Too much pressure from weighted grades

Weighted grade averages allow tests to determine overall grades

Weighted grades have been the primary method for determining MHS student's grades. This has increased the pressure for students to perform well on tests because they account for over 50% of the overall grade in most cases.

Weighted grades have been the primary method for determining MHS student’s grades. This has increased the pressure for students to perform well on tests because they account for over 50% of the overall grade in most cases.

Rebeka Rafi, Advertising Manager & Features Editor

The never-ending weight for that extremely difficult science test that you studied hours for was finally entered in on SIS. Your grade dropped a total of 7.3%. How is this even possible? Why should one bad test score have such an impact on your overall grade?

Weighted categories for assignments, projects, and tests have become the common method for determining students’ grades at MHS. However, this method is detrimental to student success because it imposes an increase of stress on students to perform well on cumulative tests that majorly affect their quarterly grades.

Tests and exams have become the main contributing factors to either raising a grade or significantly lowering it, depending on how well a student is at test-taking.

A multiple-choice exam should not decide whether or not a student is successful in a class. It should certainly not account for over half of your final quarter grade as well, even though that is, unfortunately, the case in most classes at MHS.

“Some systems that certain classes use are way too broken… In these classes, my only option is to ace the next test, which sometimes is impossible,” junior Athena Le said.

This method system is simply unfair because one test could possibly bring the grade down of a student who is doing well in all of the other aspects in class. Despite the hours spent on a course or the amount of effort that is put in the homework, that just isn’t enough in order to get the grade that is truly deserved.

In most cases, homework, assignments, and classwork usually contribute only a minimal amount to a student’s grade. No matter how much work went into these tasks, the reward for completing them would barely increase a student’s grade.

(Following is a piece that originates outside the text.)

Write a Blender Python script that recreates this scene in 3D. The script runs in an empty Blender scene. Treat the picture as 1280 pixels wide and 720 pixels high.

Also, if every small assignment has been completed entirely and correctly, and that small category in the Grade Book is already at 100% for homework and assignments, then a student could no longer raise their homework grade even though they are required to complete the continuously assigned homework. Full credit for this work is given, but has zero impact on the overall grade, even though a student would spend their time and effort at home trying to complete the work, so that they don’t get points marked off.

“In the weighted system, if I already have an A in a section and if I get another A on an assignment that falls in the same section, then my grade doesn’t rise,” Le said.

However, even if a student has completed every assignment in the past with no impact to their grade, then getting one bad homework grade would immediately cause their overall grade to drop.

“So basically you are just working to keep yourself from failing instead of working to propel your success,” Le said.

This could also cause a lack of motivation for a student to complete assignments. Homework could be overwhelming at times because as students, most of our days begin at 6:00 a.m., then we have to spend about 7 hours at school every weekday after we get home… guess what… we have to hours of homework because it is the only thing in the Grade Book keeping our grades relatively steady. Students have responsibilities after school as well, whether it’s extracurriculars, work, etc. there is no motivation to do an assignment that would not benefit the grade in that class.

Despite this, there is a department at MHS that takes away the stress from weighted grade troubles: the math department. The math courses at our school do not utilize the weighted grade average system that the majority of our school uses. Instead, they implemented a sensible system where tasks for the class are determined by the varying number of points that they are worth. 

“The point system that we have in math is probably the most fair [out of my other classes]. It’s very simple; you do work, and you get points for doing work,” Athena Le said.

This way, students are able to focus on all aspects of the course and could come back from a bad test that brought down a grade.

“Since it’s not weighted and sorted by categories, I can make up lost points with other types of assignments,” Le said.

The point system that is used in order to determine a student’s quarterly grade is beneficial to the student and alleviates the added pressures and stress given from classes that make your test grade the major percentage of the overall grade. This way, students do not have to worry about one test bringing down the grade that they had kept steady and worked hard for throughout the school year.